Task prompt:
Give the data again exactly as written, skipping any pictures.

Working data:
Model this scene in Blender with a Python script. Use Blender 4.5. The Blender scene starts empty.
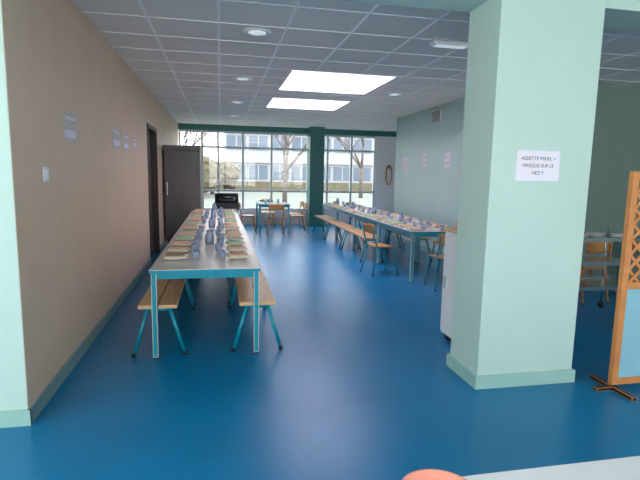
import bpy, bmesh, math, random
from mathutils import Vector, Matrix
random.seed(7)
sc = bpy.context.scene
sc.view_settings.view_transform = 'Standard'
H = 2.88
YB = 14.5

def lin(c):
    def f(v):
        v /= 255.0
        return v/12.92 if v <= 0.04045 else ((v+0.055)/1.055)**2.4
    return (f(c[0]), f(c[1]), f(c[2]), 1.0)

def mat(name, rgb, rough=0.5, metal=0.0, var=0.06, scale=6.0, bump=0.0, bscale=80.0, trans=0.0, emis=0.0, spec=0.5, rgb2=None, stretch=None):
    m = bpy.data.materials.new(name); m.use_nodes = True
    nt = m.node_tree; b = nt.nodes['Principled BSDF']
    c = lin(rgb)
    tc = nt.nodes.new('ShaderNodeTexCoord')
    mp = nt.nodes.new('ShaderNodeMapping')
    if stretch: mp.inputs['Scale'].default_value = stretch
    nt.links.new(tc.outputs['Object'], mp.inputs['Vector'])
    n = nt.nodes.new('ShaderNodeTexNoise'); n.inputs['Scale'].default_value = scale
    n.inputs['Detail'].default_value = 4
    nt.links.new(mp.outputs[0], n.inputs['Vector'])
    r = nt.nodes.new('ShaderNodeValToRGB')
    c2 = lin(rgb2) if rgb2 else tuple(min(1, x*(1+var)) for x in c[:3])+(1,)
    c1 = c if rgb2 else tuple(x*(1-var) for x in c[:3])+(1,)
    r.color_ramp.elements[0].color = c1; r.color_ramp.elements[1].color = c2
    r.color_ramp.elements[0].position = 0.3; r.color_ramp.elements[1].position = 0.7
    nt.links.new(n.outputs['Fac'], r.inputs['Fac'])
    nt.links.new(r.outputs['Color'], b.inputs['Base Color'])
    b.inputs['Roughness'].default_value = rough
    b.inputs['Metallic'].default_value = metal
    b.inputs['Specular IOR Level'].default_value = spec
    if trans: b.inputs['Transmission Weight'].default_value = trans
    if emis:
        b.inputs['Emission Color'].default_value = c
        b.inputs['Emission Strength'].default_value = emis
    if bump:
        n2 = nt.nodes.new('ShaderNodeTexNoise'); n2.inputs['Scale'].default_value = bscale
        nt.links.new(tc.outputs['Object'], n2.inputs['Vector'])
        bp = nt.nodes.new('ShaderNodeBump'); bp.inputs['Strength'].default_value = bump
        bp.inputs['Distance'].default_value = 0.01
        nt.links.new(n2.outputs['Fac'], bp.inputs['Height'])
        nt.links.new(bp.outputs['Normal'], b.inputs['Normal'])
    return m

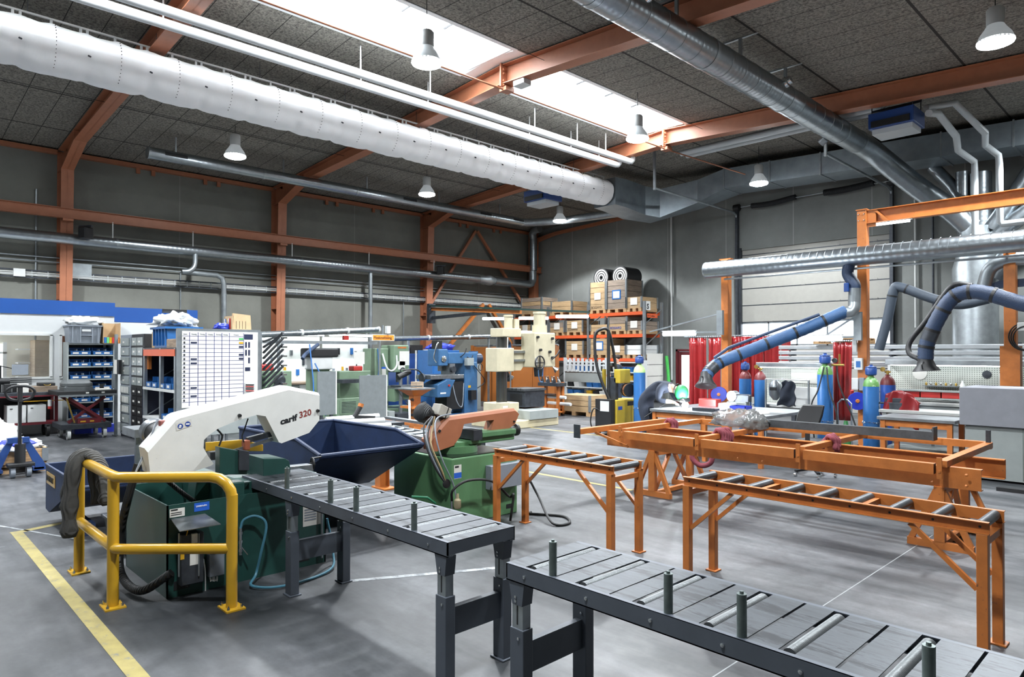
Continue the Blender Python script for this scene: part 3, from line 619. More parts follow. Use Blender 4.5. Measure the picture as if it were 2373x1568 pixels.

Exercise solution:
Model this scene in Blender with a Python script. Use Blender 4.5. The Blender scene starts empty.
import bpy, bmesh, math, random
from mathutils import Vector, Matrix
random.seed(7)
sc = bpy.context.scene
sc.view_settings.view_transform = 'Standard'
H = 2.88
YB = 14.5

def lin(c):
    def f(v):
        v /= 255.0
        return v/12.92 if v <= 0.04045 else ((v+0.055)/1.055)**2.4
    return (f(c[0]), f(c[1]), f(c[2]), 1.0)

def mat(name, rgb, rough=0.5, metal=0.0, var=0.06, scale=6.0, bump=0.0, bscale=80.0, trans=0.0, emis=0.0, spec=0.5, rgb2=None, stretch=None):
    m = bpy.data.materials.new(name); m.use_nodes = True
    nt = m.node_tree; b = nt.nodes['Principled BSDF']
    c = lin(rgb)
    tc = nt.nodes.new('ShaderNodeTexCoord')
    mp = nt.nodes.new('ShaderNodeMapping')
    if stretch: mp.inputs['Scale'].default_value = stretch
    nt.links.new(tc.outputs['Object'], mp.inputs['Vector'])
    n = nt.nodes.new('ShaderNodeTexNoise'); n.inputs['Scale'].default_value = scale
    n.inputs['Detail'].default_value = 4
    nt.links.new(mp.outputs[0], n.inputs['Vector'])
    r = nt.nodes.new('ShaderNodeValToRGB')
    c2 = lin(rgb2) if rgb2 else tuple(min(1, x*(1+var)) for x in c[:3])+(1,)
    c1 = c if rgb2 else tuple(x*(1-var) for x in c[:3])+(1,)
    r.color_ramp.elements[0].color = c1; r.color_ramp.elements[1].color = c2
    r.color_ramp.elements[0].position = 0.3; r.color_ramp.elements[1].position = 0.7
    nt.links.new(n.outputs['Fac'], r.inputs['Fac'])
    nt.links.new(r.outputs['Color'], b.inputs['Base Color'])
    b.inputs['Roughness'].default_value = rough
    b.inputs['Metallic'].default_value = metal
    b.inputs['Specular IOR Level'].default_value = spec
    if trans: b.inputs['Transmission Weight'].default_value = trans
    if emis:
        b.inputs['Emission Color'].default_value = c
        b.inputs['Emission Strength'].default_value = emis
    if bump:
        n2 = nt.nodes.new('ShaderNodeTexNoise'); n2.inputs['Scale'].default_value = bscale
        nt.links.new(tc.outputs['Object'], n2.inputs['Vector'])
        bp = nt.nodes.new('ShaderNodeBump'); bp.inputs['Strength'].default_value = bump
        bp.inputs['Distance'].default_value = 0.01
        nt.links.new(n2.outputs['Fac'], bp.inputs['Height'])
        nt.links.new(bp.outputs['Normal'], b.inputs['Normal'])
    return m

Continue the Blender Python script for this scene: part 3, from line 619. More parts follow. Use Blender 4.5. Measure the picture as if it were 2373x1568 pixels.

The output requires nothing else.